The remainder of the budget would be spent mostly on human spaceflight efforts, including the shuttle program, the space station, and research into a new vehicle capable of flying astronauts to the Moon. Bush has called for a phase-out of the shuttles after space station construction is completed. Then money from both those projects would be diverted to the new vision.

In the new NASA, robotic missions must more closely relate to the overall effort to put people on other worlds.

Weiler pointed out that prior to the Apollo missions, robots photographed the Moon from above and landers explored the surface. A similar but more expedited robotic campaign will be carried out this time.

NASA often plans robotic missions over the course of a decade or so. Now scheduling is on a comparative fast track.

"We've got a pretty good idea of what we want to do with the first Moon mission," Weiler said, adding that he's confident the orbiter can be ready in four years.

"This will be the first digital recon mission of the Moon," he said. In addition to high-resolution photographs, the orbiter will likely work to map lunar resources, such as water ice that is suspected of hiding in permanently shadowed craters. Frozen water would be a key resource for any future Moon base, providing drinking water and, when broken down into hydrogen, fuel for return flights or missions beyond the Moon.
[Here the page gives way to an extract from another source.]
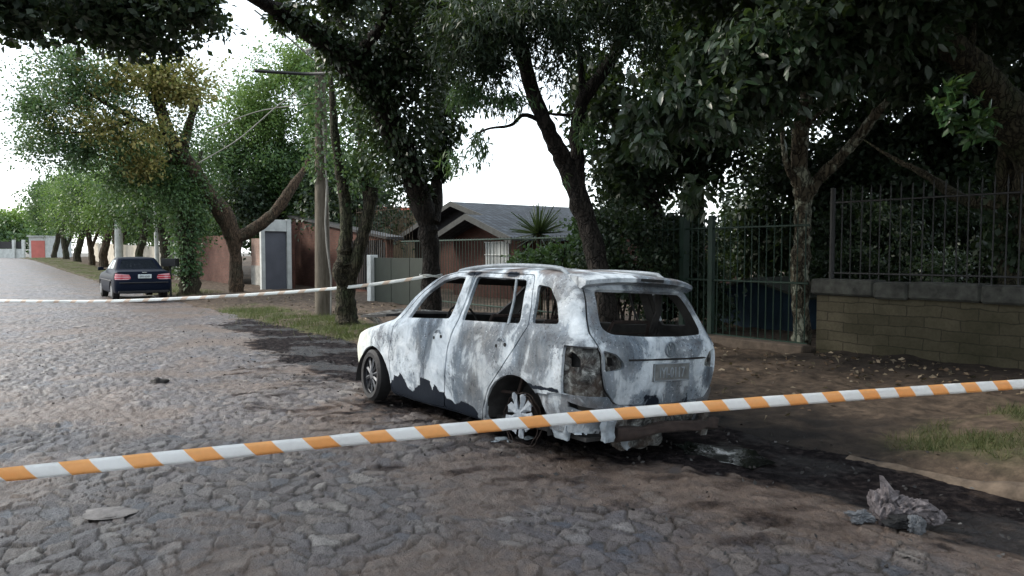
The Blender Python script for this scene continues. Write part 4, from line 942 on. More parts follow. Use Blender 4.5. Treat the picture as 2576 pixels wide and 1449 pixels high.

The initial lunar craft might also include a radiation detector. Ironically, NASA knows more about the potentially harmful radiation environment at Mars than it does with the Moon. A follow-up lander mission, in 2009, may or may not include a rover, Weiler said.

New focus at Mars

Mars missions will begin shifting focus early in the next decade, said Orlando Figueroa, one of Weiler's top lieutenants and the NASA official in charge of exploring the Moon and planets.

So far, Mars missions have been geared toward the search for water, as well as understanding the climate, atmosphere and environment as a whole. The new budget provides more money to examine safety issues at the red planet, "so we can begin preparing in a more focused way" for sending humans, Figueroa said.

He added that in 2011, the focus starts to shift from looking for water to looking for organic compounds, signs of life or signatures of the seeds of life.

Money has also now been set aside to prepare for a sample return mission to Mars. That effort, on the drawing boards for some time and once scheduled for launch as early as 2003, had not been adequately funded in terms of dealing with analysis of whatever is brought back. Funding to develop new technology for that effort is now written into the 2005 budget request.

Figueroa said a Mars sample return would launch in 2013 at the earliest. He said it would likely involve a static lander and not a roving craft.

These missions, as well as the current rovers on Mars, will all generate a picture of the red planet that will help officials decide where to send humans, how they will survive, and what they'll need to take with them.

No timetable has been set for putting astronauts on Mars, though. The president called for continual reevaluation of short-term spaceflight goals as technology improves and funding is secured in the years to come.

The White House vision was, at least in part, designed to get a flailing space agency back on track after the Space Shuttle Columbia disaster. Many space policy experts have long said NASA has been largely directionless for three decades and that money was being wasted running circles around Earth.

Robotic failures also plagued the agency in the late 1990s.

Weiler said NASA's back-to-back failures in 1999, of the Mars Climate Orbiter and Mars Polar Lander, were blessings in disguise.

Had those missions succeeded, NASA would not have had the funding necessary to proceed with other missions on the ambitious red planet schedule that had been in place, he said. The failure led to a restructuring of the entire Mars program, with which he is now pleased.

"Sometimes failures are good things," Weiler said.